Like Mary Bennet, the bookish, priggish younger sister in Jane Austen’s “Pride and Prejudice,” and Gussie Fink-Nottle, Bertie Wooster’s newt-obsessed chum in P.G. Wodehouse’s Jeeves stories, these boys fit neatly into Mr. Nugent’s machine category. Their passions don’t “revolve around emotional confrontation, physical confrontation, sex, food, or beauty”; their speech is oddly formal; they favor “logic and rational communication”; they are rule-bound, code-bound life forms. Another literary ancestor of the modern-day nerd is Mary Shelley’s Victor Frankenstein, a brilliant man who creates a human being and then flees from it because, Mr. Nugent writes, he lacks empathy.
In tracing this social history, Mr. Nugent does a fine job of explicating how American culture came to hold thought and feeling as incompatible, unequal activities, and how the repercussions of that belief can be harmful to the brainy nerd. In fact, one of the things the book does best, which is perhaps the most helpful thing for people reading it in an attempt to understand nerds (parents may be among them; Mr. Nugent makes more than one reference to parental alarm at a child’s social ineptitude), is to acknowledge the emotional life of the machinelike nerd:
The pathos of being a nerd is to feel that because you are comfortable with rational thought, you are cut off from the experience of spontaneous feelings, of romance, of nonrational connection to other people. A nerd is so often self-loathing because he accepts the thinking/feeling rift, and he knows and cares that other people accept it, too. To be a nerd is often to live with a nagging feeling of one’s own incurable heartlessness.
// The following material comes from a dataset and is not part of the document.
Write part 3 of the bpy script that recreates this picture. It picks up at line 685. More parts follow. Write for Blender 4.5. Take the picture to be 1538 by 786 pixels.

Is it heartlessness then, a nerdy failure of empathy, that keeps Mr. Nugent from embracing nerds much beyond the Dungeons & Dragons, sci-fi, gamer crowd most familiar to him?
It’s peculiar that he prominently cites nerd characters (Lisa Loop ner and Todd, Mary Bennet, Dr. Frankenstein) created by women and yet is capable of blithely stating that “nerds, as everybody knows, tend to be male more often than female.” Anyone who grew up female would beg to differ.
It’s strange that, with his understanding of the importance of role-playing to nerds, drama nerds don’t rate a mention. Neither, for that matter, do band nerds. Librarians are nowhere to be seen; copy editors are MIA.
And while Mr. Nugent has obviously noticed that children will shun other children whose parents have less money than theirs, a fact often betrayed by pitiable wardrobes, he doesn’t make the connection between relative poverty and nerddom beyond his own early friendships.
Similarly, though he vividly remembers childhood bullies calling him gay, a taunt aimed at nearly every nerd child, he never goes anywhere near touching the gay-nerd connection. He does explore why nerd stereotypes are disproportionately equated with Asian culture, as with Jewish culture before it, but mainly this book is about straight white guys. Which is fine. Straight white guys are American nerds, too, and they, after all, are Benjamin Nugent’s people.